Pris d'une passion pour ce génie alors méconnu, l'auteur a sillonné le monde entier à la recherche de tous les éléments lui permettant de mener à bien son entreprise. En 1973 aux USA, puis en 1979 en France, est sorti le premier tome de la biographie, de plus d'un millier de page. Lire ces trois tomes est fascinant à bien des égards. C'est en ce qui me concerne la seule expérience que j'aie d'avoir eu l'impression de voir vivre au quotidien un homme tel que Mahler. J'ai été plongée dans la vie culturelle et artistique Viennoise du début du XXème siècle, suivi Mahler comme si j'y étais de son enfance pauvre et torturée jusqu'à son apprentissage brillant de la musique, ses débuts difficiles de compositeur, son ascension de chef d'orchestre sans concession, son parcours d'homme enfin, d'une richesse infinie, complexe et témoin d'un monde en pleine mutation. Par l'évolution de sa musique, Mahler pressent la catastrophe des guerres mondiales, la venue du nazisme, la désintégration d'un monde qui meurt doucement. Henry-Louis de La Grange nous plonge aussi dans le monde artistique et culturel foisonnant de l'époque viennoise : ainsi, nous croisons Klimt, Gropius, Schoenberg, Freud...etc... L'auteur n'est pas tendre avec la figure d'Alma Mahler, qu'il a rencontrée de son vivant, et je ne peux m'empêcher d'y voir un soupçon de jalousie, tant son amour de Mahler est inconditionnel...

Ayant été moi-même happée par la passion Mahlérienne dès la fin de mon adolescence, j'ai eu la chance de rencontrer l'auteur venu faire une conférence dans ma ville. J'avoue sans modestie que je l'ai touché par la pluie de questions dont je l'ai envahi, et il m'a fait l'immense honneur de m'inviter à la visite de la bibliothèque Gustav Mahler qu'il venait de créer, à Paris, et qui n'était réservée qu'aux professionnels jusque là.

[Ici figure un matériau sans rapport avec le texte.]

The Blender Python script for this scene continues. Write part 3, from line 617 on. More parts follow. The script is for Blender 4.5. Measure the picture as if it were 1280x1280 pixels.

Je me suis donc rendue à Paris, dans le VIIIème arrondissement, et je nous revois, plus de 25 ans après, émerveillés devant les petites lunettes du Maître qu'Henry-Louis de La Grange avait sorties de leur étui exclusivement pour moi, dans un silence quasi religieux, tels des adorateurs d'un Dieu dont nous étions les plus fidèles disciples... Nul doute que toute personne saine d'esprit nous aurait pris pour deux fous !!

Ceci dit, cette biographie Mahlérienne est incontournable comme témoignage musical, mais aussi comme entreprise littéraire de tout une vie.